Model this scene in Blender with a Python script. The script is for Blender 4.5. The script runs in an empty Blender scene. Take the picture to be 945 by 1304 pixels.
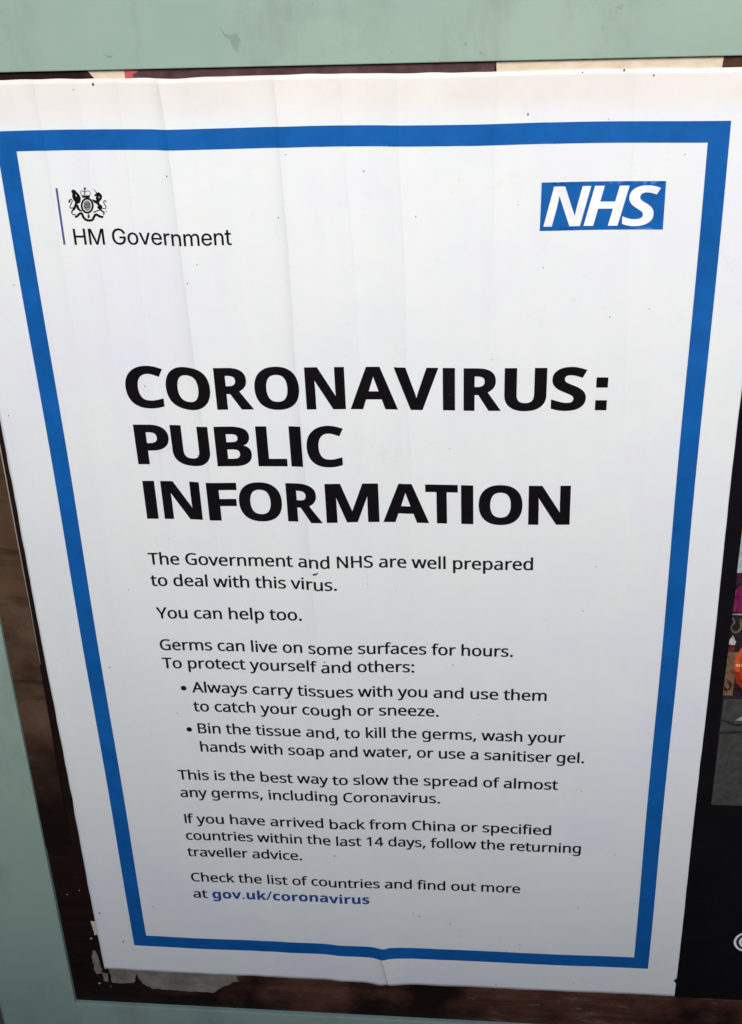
import bpy, bmesh, math, random, json
from mathutils import Vector, Matrix, noise
from mathutils.geometry import delaunay_2d_cdt
random.seed(7)
scene = bpy.context.scene
col = scene.collection
S = 0.4256            # metres per poster unit (inner width of the blue border)
Z0 = 1.263            # height of the inner top edge of the border

# ---------------------------------------------------------------- camera
cam_d = bpy.data.cameras.new('camera')
cam = bpy.data.objects.new('camera', cam_d)
col.objects.link(cam)
right = Vector((0.99542539, 0.08915224, -0.03435809))
down = Vector((0.01324359, -0.48489363, -0.87449248))
fwd = Vector((-0.09461974, 0.87003699, -0.48385613))
M3 = Matrix((right, -down, -fwd)).transposed()
CAM = Vector((0.70798644 * S, -1.87192979 * S, Z0 + 0.43820734 * S))
cam.matrix_world = Matrix.Translation(CAM) @ M3.to_4x4()
cam_d.sensor_fit = 'HORIZONTAL'
cam_d.sensor_width = 36.0
cam_d.lens = 36.0 * 1643.76 / 945.0
cam_d.clip_start = 0.01
cam_d.clip_end = 500
scene.camera = cam

OPP_Y, OPP_H, OPP_X = -2.7, 2.10, -0.04      # added shade-casting wall opposite the board: distance, height, end of the taller block

# ---------------------------------------------------------------- sky and sun
SUN_EL, SUN_AZ = math.radians(26.5), math.radians(-9.5)    # the sun stands low behind the photographer, a little to the right
world = bpy.data.worlds.new('World')
scene.world = world
world.use_nodes = True
wn = world.node_tree
sky = wn.nodes.new('ShaderNodeTexSky')
sky.sky_type = 'NISHITA'
sky.sun_disc = False
sky.air_density = 1.0
sky.dust_density = 0.8
sky.ozone_density = 2.5
bg = wn.nodes['Background']
bg.inputs[1].default_value = 0.068
wn.links.new(sky.outputs[0], bg.inputs[0])
sun_d = bpy.data.lights.new('sun', 'SUN')
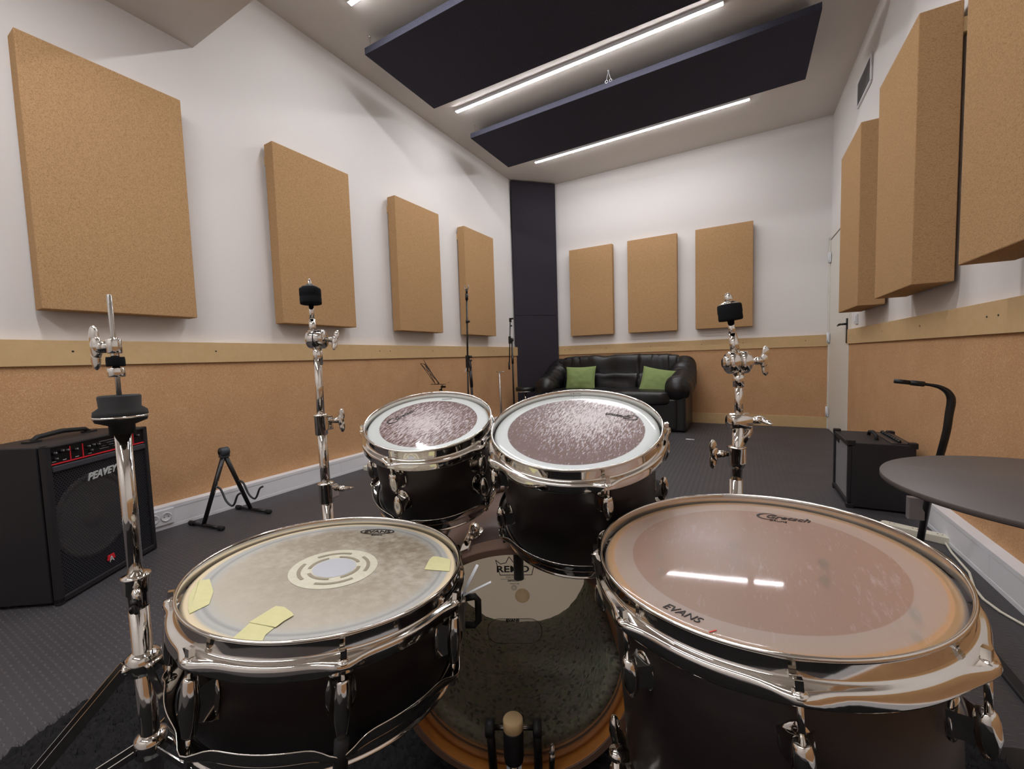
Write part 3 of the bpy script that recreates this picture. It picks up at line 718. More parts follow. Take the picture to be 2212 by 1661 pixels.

== Given exercise ==
Only the lines from the start of the entries above to the line containing "scene.camera = cam" are to be given again, exactly and with both ends included; pictures are excluded.

== Right answer ==
Model this scene in Blender with a Python script. The script is for Blender 4.5. The script runs in an empty Blender scene. Take the picture to be 945 by 1304 pixels.
import bpy, bmesh, math, random, json
from mathutils import Vector, Matrix, noise
from mathutils.geometry import delaunay_2d_cdt
random.seed(7)
scene = bpy.context.scene
col = scene.collection
S = 0.4256            # metres per poster unit (inner width of the blue border)
Z0 = 1.263            # height of the inner top edge of the border

# ---------------------------------------------------------------- camera
cam_d = bpy.data.cameras.new('camera')
cam = bpy.data.objects.new('camera', cam_d)
col.objects.link(cam)
right = Vector((0.99542539, 0.08915224, -0.03435809))
down = Vector((0.01324359, -0.48489363, -0.87449248))
fwd = Vector((-0.09461974, 0.87003699, -0.48385613))
M3 = Matrix((right, -down, -fwd)).transposed()
CAM = Vector((0.70798644 * S, -1.87192979 * S, Z0 + 0.43820734 * S))
cam.matrix_world = Matrix.Translation(CAM) @ M3.to_4x4()
cam_d.sensor_fit = 'HORIZONTAL'
cam_d.sensor_width = 36.0
cam_d.lens = 36.0 * 1643.76 / 945.0
cam_d.clip_start = 0.01
cam_d.clip_end = 500
scene.camera = cam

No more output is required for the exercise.